Disability discrimination

The Disability Discrimination Act 1995 is likely to have implications for all businesses one way or another. From 1 October 2004, Part III of the Act which relates to those who provide goods, services and facilities to the public comes fully into force. Employers with less than 15 employees will no longer be exempt from disability discrimination claims and the existing justification defence to a claim of failing to make reasonable adjustments will also be removed.

Among other things, the Act gives protection to disabled persons in an employment context. Section 5  provides that there are two ways an employer can discriminate against an employee:

  1. where an employer, for a reason related to the disabled person’s disability, treats that person less favourably than he treats or would treat a person in relation to whom that reason does not apply and he cannot show that the treatment was justified;
  2. where an employer is under a duty to make reasonable adjustments as provided by the Act and unjustifiably fails to comply with that duty.

Section 6 of the Act provides that where any arrangements made by or on behalf of an employer or any physical features of its premises place a disabled person at a substantial disadvantage in comparison with other persons, it must take reasonable steps to prevent the arrangements or feature having that effect. “Arrangements” have to relate either to the arrangements for determining to whom employment will be offered or to “any term, condition or arrangements on which employment, promotion, a transfer, training or any other benefit is offered or afforded.” Subject to that, the term “arrangements” is not defined.

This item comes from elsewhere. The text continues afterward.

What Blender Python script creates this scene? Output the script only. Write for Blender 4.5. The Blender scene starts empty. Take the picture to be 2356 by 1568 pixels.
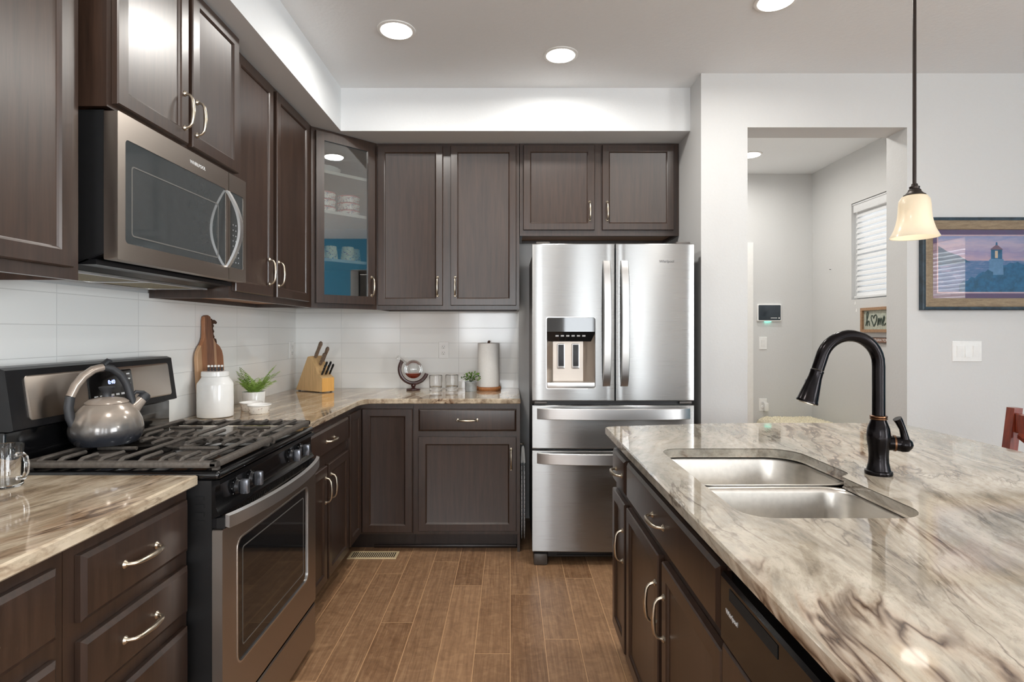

The recent House of Lords decision in the case of Archibald v Fife Council provides important clarification on the definition and scope of an employer’s duty to carry out reasonable adjustments.   Mrs Archibald was employed by Fife Council as a road sweeper. Mrs Archibald had a disability which resulted in her being virtually unable to walk and therefore unable to do her job. It was accepted that Mrs Archibald had a disability within the meaning of the Act. Fife Council interviewed her for a sedentary position which was at a higher grade than the road sweeping job but chose to appoint a more qualified person. It then terminated her employment on the grounds of incapacity.

Mrs Archibald brought a complaint of disability discrimination on the basis that she should not have been required to go through the competitive interviews for the sedentary job if she could show that she was qualified and suitable. Her claim was rejected by the tribunal at first instance, and her further appeals to the Employment Appeal Tribunal and Court of Session rejected. However, the House of Lords upheld her appeal. The following are pertinent points which emerge from the decision:

  • The Act entails a measure of positive discrimination in that employers are required to take steps to help disabled people which they are not required to take for others. The Act is in this respect distinguishable from sex and race discrimination legislation.
  • The duty to make reasonable adjustments is triggered where an employee becomes so disabled that she can no longer meet the requirements of her job description. The reasoning for this being that there was an implied requirement that Mrs Archibald be physically fit to do her job and this amounted to a “condition” or “arrangements” of her employment within the meaning of the Act. It was also an implied arrangement of her employment that if she became physically unable to do her job she would be liable to be dismissed. When she became disabled, those “arrangements” placed her at a “substantial disadvantage” in comparison with non-disabled employees who were not at risk of being dismissed for incapacity and the Council was therefore under a duty to make reasonable adjustments to stop her suffering that effect.
  • The duty to make reasonable adjustments in these circumstances could include transferring a disabled employee to an existing post at a higher grade, without requiring him or her to undergo competitive interviews.

The full text of the House of Lords’ decision is available at: http://www.publications.parliament.uk/pa/ld200304/ldjudgmt/jd040701/arch-1.htm

Bulletins are for general guidance only. Legal advice should be sought before taking action in relation to specific matters. Where reference is made to Court decisions facts referred to are those reported as found by the Court. Please note that past bulletins included in the Archive have not been updated by any subsequent changes in statute or case law.